__WORK REQUIRED__: Repeat the lines below exactly as written, please, from the line with "tone = .212" to the line with "tone = tone * (1 - .35", both lines included, and no others.

__SOURCE EXCERPT__:

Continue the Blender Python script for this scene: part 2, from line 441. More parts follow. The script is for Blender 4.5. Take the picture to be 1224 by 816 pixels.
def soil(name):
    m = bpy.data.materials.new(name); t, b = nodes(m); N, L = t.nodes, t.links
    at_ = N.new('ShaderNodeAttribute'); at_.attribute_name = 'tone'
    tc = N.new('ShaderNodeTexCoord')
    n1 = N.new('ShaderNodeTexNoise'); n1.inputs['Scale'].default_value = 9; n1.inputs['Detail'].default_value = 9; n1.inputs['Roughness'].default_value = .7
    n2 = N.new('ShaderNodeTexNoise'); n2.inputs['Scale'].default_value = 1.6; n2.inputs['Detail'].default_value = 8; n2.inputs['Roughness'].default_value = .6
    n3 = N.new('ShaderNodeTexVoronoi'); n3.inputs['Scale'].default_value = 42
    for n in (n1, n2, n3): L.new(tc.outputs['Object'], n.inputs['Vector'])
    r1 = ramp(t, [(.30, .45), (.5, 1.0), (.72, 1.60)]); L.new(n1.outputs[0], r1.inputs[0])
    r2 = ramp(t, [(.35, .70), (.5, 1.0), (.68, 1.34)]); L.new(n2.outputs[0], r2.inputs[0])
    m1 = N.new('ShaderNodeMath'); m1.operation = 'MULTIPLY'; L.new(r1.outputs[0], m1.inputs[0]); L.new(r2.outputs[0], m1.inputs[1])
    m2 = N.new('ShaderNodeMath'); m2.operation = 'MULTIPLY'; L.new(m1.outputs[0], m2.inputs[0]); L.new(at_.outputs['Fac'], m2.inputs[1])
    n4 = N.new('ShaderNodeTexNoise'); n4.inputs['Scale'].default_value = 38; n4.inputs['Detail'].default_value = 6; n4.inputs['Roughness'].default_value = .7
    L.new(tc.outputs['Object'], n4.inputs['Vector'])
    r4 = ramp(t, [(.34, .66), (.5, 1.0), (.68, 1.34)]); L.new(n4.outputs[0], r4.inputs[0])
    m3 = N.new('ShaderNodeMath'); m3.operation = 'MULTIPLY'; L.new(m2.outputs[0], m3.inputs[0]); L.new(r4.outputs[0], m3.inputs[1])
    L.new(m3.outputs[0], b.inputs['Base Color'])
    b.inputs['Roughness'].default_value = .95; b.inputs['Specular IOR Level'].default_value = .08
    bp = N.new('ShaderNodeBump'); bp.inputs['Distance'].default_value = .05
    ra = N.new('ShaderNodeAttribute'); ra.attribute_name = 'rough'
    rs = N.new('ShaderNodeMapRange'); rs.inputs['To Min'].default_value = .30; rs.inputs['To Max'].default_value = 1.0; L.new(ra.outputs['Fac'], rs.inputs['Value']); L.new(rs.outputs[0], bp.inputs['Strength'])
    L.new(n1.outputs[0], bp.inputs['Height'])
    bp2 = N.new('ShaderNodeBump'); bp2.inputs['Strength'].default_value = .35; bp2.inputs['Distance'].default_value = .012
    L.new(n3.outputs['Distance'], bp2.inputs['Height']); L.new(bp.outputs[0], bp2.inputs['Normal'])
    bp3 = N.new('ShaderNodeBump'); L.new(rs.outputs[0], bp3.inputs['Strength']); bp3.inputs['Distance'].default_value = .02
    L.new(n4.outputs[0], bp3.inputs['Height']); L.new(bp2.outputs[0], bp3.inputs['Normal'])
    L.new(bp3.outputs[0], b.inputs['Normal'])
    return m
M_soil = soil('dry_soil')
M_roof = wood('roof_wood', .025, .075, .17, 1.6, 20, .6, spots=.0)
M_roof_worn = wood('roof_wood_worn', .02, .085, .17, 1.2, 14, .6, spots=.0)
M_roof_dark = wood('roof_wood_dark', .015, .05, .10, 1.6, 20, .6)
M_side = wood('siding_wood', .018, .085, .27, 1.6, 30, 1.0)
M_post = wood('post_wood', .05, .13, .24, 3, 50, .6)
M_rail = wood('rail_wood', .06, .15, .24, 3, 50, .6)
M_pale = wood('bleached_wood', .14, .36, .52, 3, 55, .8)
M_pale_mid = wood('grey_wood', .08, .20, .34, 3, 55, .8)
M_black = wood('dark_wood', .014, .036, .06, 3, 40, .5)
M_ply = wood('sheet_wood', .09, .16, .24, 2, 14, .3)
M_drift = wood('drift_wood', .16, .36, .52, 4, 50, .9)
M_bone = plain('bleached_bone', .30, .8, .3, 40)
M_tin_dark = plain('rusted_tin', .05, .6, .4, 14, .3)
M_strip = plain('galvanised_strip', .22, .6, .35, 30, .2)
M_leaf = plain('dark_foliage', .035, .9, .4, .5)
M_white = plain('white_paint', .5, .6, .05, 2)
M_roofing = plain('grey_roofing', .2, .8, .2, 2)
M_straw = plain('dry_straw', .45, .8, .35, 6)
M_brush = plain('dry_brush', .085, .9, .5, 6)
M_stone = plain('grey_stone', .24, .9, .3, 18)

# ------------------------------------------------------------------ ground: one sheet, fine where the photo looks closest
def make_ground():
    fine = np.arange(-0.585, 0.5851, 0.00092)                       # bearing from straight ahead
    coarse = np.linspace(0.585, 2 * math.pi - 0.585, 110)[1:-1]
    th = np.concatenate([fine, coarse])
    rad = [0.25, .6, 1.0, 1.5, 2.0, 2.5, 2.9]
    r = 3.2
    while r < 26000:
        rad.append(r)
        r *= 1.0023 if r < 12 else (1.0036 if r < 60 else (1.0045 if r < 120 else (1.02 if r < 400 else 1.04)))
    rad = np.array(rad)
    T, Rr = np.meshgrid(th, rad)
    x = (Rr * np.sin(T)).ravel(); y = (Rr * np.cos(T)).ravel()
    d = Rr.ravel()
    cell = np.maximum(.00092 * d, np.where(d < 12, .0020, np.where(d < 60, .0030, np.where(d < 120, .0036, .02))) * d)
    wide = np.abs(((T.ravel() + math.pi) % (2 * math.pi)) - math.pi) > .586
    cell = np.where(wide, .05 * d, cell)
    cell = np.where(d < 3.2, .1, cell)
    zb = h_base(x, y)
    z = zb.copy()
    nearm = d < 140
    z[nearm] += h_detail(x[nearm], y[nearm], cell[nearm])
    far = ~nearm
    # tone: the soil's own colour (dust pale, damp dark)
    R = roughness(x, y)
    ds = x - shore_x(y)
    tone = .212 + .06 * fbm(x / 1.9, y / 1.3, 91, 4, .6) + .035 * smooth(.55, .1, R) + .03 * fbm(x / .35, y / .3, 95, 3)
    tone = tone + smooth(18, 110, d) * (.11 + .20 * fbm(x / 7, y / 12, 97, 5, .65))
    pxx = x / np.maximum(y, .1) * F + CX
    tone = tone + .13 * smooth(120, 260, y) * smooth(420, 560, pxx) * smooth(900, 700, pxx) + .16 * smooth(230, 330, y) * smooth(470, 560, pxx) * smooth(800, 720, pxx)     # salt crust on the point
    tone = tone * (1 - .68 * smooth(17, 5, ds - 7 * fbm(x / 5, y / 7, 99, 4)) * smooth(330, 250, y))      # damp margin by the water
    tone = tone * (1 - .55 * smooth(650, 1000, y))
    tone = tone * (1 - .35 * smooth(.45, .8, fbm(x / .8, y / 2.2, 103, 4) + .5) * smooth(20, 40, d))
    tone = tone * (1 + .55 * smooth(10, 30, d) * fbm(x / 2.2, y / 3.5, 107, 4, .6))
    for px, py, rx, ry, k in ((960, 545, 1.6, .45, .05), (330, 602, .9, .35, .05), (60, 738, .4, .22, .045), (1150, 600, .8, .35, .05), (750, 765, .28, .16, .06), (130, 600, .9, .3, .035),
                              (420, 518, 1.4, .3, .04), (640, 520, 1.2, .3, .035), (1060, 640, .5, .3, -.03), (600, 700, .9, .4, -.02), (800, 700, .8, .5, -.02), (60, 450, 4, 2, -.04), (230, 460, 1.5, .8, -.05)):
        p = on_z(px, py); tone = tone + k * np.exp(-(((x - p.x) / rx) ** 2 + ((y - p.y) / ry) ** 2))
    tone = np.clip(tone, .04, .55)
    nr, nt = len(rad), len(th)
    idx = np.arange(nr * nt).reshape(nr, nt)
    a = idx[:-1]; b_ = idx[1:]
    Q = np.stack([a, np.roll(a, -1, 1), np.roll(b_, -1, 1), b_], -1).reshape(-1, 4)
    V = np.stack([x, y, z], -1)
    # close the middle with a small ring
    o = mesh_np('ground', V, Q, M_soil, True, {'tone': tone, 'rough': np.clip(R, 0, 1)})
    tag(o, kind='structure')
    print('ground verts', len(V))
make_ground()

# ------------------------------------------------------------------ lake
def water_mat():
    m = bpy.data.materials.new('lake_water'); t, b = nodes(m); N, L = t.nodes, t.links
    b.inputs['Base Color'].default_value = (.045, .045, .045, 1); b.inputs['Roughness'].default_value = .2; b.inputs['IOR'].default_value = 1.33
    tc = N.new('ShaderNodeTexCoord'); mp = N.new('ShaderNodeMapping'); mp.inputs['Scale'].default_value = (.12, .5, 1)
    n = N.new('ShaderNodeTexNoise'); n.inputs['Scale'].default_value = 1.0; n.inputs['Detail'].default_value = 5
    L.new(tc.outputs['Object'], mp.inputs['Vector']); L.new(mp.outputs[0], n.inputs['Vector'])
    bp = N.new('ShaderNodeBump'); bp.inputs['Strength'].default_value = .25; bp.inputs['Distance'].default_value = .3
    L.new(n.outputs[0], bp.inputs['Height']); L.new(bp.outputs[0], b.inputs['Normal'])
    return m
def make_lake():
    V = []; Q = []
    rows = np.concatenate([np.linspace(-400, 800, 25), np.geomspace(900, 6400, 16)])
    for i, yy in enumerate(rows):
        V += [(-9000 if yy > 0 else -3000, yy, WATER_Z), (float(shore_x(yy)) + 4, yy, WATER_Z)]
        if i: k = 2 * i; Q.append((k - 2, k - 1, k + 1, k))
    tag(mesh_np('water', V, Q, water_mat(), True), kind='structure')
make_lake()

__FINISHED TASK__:
    tone = .212 + .06 * fbm(x / 1.9, y / 1.3, 91, 4, .6) + .035 * smooth(.55, .1, R) + .03 * fbm(x / .35, y / .3, 95, 3)
    tone = tone + smooth(18, 110, d) * (.11 + .20 * fbm(x / 7, y / 12, 97, 5, .65))
    pxx = x / np.maximum(y, .1) * F + CX
    tone = tone + .13 * smooth(120, 260, y) * smooth(420, 560, pxx) * smooth(900, 700, pxx) + .16 * smooth(230, 330, y) * smooth(470, 560, pxx) * smooth(800, 720, pxx)     # salt crust on the point
    tone = tone * (1 - .68 * smooth(17, 5, ds - 7 * fbm(x / 5, y / 7, 99, 4)) * smooth(330, 250, y))      # damp margin by the water
    tone = tone * (1 - .55 * smooth(650, 1000, y))
    tone = tone * (1 - .35 * smooth(.45, .8, fbm(x / .8, y / 2.2, 103, 4) + .5) * smooth(20, 40, d))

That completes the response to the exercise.